The Snapchat app has been all the rage on iOS, so much that Facebook even tried to clone its functionality in their “Poke” app. Unfortunately for Facebook, which hasn’t shown that much innovation lately, just copying a competitor’s functionality is not enough to make it popular.
Snapchat has also launched on Android a few months agp, when they announced that their users have taken over 1 billion “snaps” of themselves, and they’re now probably over the 2 billion mark. In December they’ve launched video messaging for its iOS app, but now they’re going to add that to the Android version, too, although only for the private beta version right now.

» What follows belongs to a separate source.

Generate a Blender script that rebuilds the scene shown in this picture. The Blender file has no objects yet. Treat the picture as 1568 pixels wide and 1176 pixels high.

As you probably already know, Snapchat is an app that takes private sharing very seriously. You can share photos and videos (now for the Android version, too) with friends, but then they can self-destruct, after a number of seconds or minutes that you set-up. This is to ensure that the photo or video you are sharing remains private, and is not going to be sent to others, or worse: made public.
Apparently there are a lot of people, especially teens who really like this functionality. This should be the same type of teens from a new generation that don’t like Facebook, and prefer something a lot more private, which makes me wonder if new generations are going to care a lot more about privacy than the “Facebook generation”. I think that can only be a good thing, as companies and governments, too, are now abusing people’s data that they give to these sort of sites. So it makes sense that in the future we might need people and services that takes privacy a lot more seriously.
Snapchat introduced the video capability for its private beta version of the Android app, but I find it pretty strange that they didn’t even let people download the private beta app for even a day, as it seems their download link has already expired. But if it’s indeed beta, we’re probably weeks away from a launch, so you shouldn’t have to wait much more for it.